Material provided >>
>> Start

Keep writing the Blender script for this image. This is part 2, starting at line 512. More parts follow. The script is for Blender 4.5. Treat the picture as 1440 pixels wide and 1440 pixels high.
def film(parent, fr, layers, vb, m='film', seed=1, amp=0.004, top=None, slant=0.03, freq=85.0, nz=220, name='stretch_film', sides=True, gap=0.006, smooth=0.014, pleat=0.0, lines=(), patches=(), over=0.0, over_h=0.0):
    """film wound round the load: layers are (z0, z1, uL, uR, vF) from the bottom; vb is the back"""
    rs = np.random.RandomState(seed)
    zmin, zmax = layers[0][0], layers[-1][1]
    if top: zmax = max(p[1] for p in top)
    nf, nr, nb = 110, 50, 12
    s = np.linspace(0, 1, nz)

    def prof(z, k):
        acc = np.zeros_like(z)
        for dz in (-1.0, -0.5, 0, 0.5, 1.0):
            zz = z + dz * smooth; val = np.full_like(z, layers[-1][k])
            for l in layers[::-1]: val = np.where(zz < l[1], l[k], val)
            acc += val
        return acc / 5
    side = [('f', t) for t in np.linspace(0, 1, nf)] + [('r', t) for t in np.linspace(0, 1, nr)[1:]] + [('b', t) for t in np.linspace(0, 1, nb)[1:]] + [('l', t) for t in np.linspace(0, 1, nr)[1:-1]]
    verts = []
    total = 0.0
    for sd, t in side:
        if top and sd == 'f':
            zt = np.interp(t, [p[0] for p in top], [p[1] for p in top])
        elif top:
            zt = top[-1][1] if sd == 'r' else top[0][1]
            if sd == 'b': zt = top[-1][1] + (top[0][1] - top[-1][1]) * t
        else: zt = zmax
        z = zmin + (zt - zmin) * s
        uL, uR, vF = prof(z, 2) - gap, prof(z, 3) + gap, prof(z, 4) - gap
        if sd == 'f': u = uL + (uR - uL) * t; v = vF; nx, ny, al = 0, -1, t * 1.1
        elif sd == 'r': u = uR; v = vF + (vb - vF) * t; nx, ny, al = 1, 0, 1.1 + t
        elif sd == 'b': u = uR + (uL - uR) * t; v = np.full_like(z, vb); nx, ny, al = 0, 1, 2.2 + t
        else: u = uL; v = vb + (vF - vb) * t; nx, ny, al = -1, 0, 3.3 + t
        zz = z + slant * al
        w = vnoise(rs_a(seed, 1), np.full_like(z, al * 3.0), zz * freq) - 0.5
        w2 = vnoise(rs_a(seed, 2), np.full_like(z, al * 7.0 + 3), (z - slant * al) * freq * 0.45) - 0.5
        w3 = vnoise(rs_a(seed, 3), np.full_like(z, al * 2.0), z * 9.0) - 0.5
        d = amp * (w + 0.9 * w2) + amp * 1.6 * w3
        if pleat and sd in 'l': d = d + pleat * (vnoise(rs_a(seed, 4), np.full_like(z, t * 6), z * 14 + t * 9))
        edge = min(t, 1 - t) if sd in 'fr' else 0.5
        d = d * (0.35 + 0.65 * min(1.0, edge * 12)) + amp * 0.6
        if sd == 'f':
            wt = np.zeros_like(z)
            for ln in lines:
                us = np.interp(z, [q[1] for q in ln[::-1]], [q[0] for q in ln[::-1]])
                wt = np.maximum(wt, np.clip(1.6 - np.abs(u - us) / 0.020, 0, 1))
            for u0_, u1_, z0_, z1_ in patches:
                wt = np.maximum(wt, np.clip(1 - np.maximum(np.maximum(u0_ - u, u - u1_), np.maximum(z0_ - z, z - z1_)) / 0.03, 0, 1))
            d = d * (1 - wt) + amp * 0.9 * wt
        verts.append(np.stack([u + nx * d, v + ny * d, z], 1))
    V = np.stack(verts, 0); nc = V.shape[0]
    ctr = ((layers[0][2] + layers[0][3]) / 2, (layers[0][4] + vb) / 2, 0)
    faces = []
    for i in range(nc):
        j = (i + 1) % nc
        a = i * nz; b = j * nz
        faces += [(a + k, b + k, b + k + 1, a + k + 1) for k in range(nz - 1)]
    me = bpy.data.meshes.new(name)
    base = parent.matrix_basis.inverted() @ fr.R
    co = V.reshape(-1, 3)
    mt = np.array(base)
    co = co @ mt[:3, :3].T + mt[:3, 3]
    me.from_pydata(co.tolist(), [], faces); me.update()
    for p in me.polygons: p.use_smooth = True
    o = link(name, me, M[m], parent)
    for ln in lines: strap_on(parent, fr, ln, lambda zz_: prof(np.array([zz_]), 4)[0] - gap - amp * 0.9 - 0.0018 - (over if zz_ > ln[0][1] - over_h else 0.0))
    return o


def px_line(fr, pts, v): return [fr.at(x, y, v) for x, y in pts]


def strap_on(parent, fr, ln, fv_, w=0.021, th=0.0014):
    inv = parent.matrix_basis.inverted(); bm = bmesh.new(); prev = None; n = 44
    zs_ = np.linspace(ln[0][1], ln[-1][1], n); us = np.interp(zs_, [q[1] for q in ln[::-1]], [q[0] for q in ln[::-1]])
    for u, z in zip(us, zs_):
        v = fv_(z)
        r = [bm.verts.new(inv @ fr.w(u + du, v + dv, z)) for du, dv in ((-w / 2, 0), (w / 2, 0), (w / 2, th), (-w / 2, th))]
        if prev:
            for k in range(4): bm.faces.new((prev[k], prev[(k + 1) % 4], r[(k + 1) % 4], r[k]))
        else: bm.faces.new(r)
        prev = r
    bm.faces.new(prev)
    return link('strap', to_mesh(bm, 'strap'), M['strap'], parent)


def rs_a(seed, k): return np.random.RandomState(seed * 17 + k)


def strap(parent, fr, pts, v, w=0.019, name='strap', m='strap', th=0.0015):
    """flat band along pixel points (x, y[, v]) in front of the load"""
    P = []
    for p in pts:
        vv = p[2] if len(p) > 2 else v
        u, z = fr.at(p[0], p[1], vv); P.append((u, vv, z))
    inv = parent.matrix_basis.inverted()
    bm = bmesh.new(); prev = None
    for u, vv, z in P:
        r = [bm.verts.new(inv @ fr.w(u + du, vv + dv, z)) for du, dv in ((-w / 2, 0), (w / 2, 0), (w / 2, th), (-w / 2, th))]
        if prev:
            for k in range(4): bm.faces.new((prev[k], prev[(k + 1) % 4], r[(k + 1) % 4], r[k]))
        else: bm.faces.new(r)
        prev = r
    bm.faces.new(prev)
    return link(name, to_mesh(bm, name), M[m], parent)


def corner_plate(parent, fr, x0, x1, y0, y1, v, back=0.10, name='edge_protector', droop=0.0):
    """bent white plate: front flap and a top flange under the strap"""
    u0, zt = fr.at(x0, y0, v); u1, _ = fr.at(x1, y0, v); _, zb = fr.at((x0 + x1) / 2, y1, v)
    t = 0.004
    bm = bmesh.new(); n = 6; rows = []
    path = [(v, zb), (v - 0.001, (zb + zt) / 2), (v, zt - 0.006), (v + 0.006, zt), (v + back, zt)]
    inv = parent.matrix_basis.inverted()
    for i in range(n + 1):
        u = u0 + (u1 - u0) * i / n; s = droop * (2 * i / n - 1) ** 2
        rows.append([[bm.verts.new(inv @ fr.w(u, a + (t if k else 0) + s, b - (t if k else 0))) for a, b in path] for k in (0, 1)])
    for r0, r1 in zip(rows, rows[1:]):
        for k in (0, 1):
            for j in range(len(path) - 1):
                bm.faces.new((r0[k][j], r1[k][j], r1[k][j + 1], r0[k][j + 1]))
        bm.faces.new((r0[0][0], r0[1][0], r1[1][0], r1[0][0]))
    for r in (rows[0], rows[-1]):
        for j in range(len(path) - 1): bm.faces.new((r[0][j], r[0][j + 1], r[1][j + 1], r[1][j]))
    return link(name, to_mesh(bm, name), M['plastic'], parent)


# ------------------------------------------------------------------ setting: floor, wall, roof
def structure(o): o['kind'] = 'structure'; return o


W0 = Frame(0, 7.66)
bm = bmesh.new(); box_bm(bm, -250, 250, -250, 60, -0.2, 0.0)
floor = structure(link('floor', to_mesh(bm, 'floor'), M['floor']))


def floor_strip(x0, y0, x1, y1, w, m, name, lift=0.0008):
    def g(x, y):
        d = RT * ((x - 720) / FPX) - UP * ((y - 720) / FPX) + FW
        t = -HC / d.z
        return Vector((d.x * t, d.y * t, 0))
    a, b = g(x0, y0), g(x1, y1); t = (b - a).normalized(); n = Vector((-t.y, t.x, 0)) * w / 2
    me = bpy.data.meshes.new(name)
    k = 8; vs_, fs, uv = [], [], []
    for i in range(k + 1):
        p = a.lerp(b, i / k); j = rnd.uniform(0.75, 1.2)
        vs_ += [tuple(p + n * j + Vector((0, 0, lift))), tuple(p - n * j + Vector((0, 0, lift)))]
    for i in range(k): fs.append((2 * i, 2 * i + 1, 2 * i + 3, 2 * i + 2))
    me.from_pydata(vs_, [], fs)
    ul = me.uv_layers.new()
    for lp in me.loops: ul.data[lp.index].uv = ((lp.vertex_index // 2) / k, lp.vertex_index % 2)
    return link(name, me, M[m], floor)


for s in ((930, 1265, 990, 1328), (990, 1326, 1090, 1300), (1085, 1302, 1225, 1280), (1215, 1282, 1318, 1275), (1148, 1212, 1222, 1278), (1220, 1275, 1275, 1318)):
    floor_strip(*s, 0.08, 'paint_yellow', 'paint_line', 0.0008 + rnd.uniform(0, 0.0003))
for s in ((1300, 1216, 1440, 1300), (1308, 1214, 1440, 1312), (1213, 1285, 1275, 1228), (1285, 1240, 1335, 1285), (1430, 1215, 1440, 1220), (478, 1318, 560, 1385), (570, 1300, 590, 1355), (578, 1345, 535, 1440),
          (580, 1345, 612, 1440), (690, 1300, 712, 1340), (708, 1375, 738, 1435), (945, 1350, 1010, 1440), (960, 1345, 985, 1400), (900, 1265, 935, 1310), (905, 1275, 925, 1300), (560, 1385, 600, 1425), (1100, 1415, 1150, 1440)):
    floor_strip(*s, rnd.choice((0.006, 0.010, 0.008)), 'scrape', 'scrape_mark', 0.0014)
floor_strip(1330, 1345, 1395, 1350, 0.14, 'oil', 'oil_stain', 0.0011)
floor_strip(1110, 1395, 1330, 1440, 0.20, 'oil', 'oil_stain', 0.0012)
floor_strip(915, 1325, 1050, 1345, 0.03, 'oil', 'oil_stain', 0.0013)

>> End

What is required >> Exactly repeat the lines running from the top of the listing to the line bearing "s = np.linspace(0, 1, nz)", both of those lines included, and only them.

Problem solution >>
Keep writing the Blender script for this image. This is part 2, starting at line 512. More parts follow. The script is for Blender 4.5. Treat the picture as 1440 pixels wide and 1440 pixels high.
def film(parent, fr, layers, vb, m='film', seed=1, amp=0.004, top=None, slant=0.03, freq=85.0, nz=220, name='stretch_film', sides=True, gap=0.006, smooth=0.014, pleat=0.0, lines=(), patches=(), over=0.0, over_h=0.0):
    """film wound round the load: layers are (z0, z1, uL, uR, vF) from the bottom; vb is the back"""
    rs = np.random.RandomState(seed)
    zmin, zmax = layers[0][0], layers[-1][1]
    if top: zmax = max(p[1] for p in top)
    nf, nr, nb = 110, 50, 12
    s = np.linspace(0, 1, nz)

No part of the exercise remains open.